▶ **Work to do**:
Everything from the first line down to the line containing "for x, y in" should be reproduced exactly; please include nothing else.

┌─ Data section

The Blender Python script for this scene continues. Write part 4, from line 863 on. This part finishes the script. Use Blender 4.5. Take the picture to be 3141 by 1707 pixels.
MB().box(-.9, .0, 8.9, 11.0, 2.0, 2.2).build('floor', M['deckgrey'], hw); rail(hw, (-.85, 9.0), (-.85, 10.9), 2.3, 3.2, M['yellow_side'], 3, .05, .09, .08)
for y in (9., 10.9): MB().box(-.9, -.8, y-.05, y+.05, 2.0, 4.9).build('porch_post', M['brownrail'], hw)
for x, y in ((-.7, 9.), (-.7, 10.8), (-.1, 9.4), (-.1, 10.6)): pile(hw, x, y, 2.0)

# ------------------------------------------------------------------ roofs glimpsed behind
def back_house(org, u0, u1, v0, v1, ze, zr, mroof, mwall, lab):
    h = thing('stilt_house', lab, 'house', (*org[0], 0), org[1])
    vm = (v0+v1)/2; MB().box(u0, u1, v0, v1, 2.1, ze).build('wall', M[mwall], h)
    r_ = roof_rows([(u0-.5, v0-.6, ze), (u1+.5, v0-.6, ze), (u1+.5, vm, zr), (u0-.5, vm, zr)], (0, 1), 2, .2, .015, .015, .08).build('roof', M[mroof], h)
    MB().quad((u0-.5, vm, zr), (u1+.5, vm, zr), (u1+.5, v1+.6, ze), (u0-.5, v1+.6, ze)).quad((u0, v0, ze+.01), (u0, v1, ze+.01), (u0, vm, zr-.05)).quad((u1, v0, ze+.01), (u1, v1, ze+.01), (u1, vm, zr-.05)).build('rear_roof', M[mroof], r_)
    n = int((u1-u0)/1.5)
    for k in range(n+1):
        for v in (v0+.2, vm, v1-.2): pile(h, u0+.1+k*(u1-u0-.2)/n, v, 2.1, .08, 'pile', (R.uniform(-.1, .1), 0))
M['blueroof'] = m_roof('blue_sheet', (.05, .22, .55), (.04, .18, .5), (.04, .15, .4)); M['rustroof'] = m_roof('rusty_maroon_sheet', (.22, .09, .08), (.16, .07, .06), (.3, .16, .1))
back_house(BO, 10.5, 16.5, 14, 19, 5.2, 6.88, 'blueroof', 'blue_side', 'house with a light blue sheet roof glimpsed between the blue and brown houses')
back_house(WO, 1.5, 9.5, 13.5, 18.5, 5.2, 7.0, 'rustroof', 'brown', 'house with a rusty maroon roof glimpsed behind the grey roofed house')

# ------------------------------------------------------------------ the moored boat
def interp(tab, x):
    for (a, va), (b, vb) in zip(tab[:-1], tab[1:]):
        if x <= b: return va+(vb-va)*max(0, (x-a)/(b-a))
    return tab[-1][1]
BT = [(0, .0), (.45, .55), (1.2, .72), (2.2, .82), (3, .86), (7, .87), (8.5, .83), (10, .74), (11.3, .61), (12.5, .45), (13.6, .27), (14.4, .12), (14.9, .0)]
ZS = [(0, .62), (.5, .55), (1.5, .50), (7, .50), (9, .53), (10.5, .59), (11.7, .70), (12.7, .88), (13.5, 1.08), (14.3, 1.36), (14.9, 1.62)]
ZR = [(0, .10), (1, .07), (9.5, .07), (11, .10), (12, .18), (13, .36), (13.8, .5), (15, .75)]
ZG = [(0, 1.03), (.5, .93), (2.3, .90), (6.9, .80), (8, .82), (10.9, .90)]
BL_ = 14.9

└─

▶ **Solved exercise**:
The Blender Python script for this scene continues. Write part 4, from line 863 on. This part finishes the script. Use Blender 4.5. Take the picture to be 3141 by 1707 pixels.
MB().box(-.9, .0, 8.9, 11.0, 2.0, 2.2).build('floor', M['deckgrey'], hw); rail(hw, (-.85, 9.0), (-.85, 10.9), 2.3, 3.2, M['yellow_side'], 3, .05, .09, .08)
for y in (9., 10.9): MB().box(-.9, -.8, y-.05, y+.05, 2.0, 4.9).build('porch_post', M['brownrail'], hw)
for x, y in ((-.7, 9.), (-.7, 10.8), (-.1, 9.4), (-.1, 10.6)): pile(hw, x, y, 2.0)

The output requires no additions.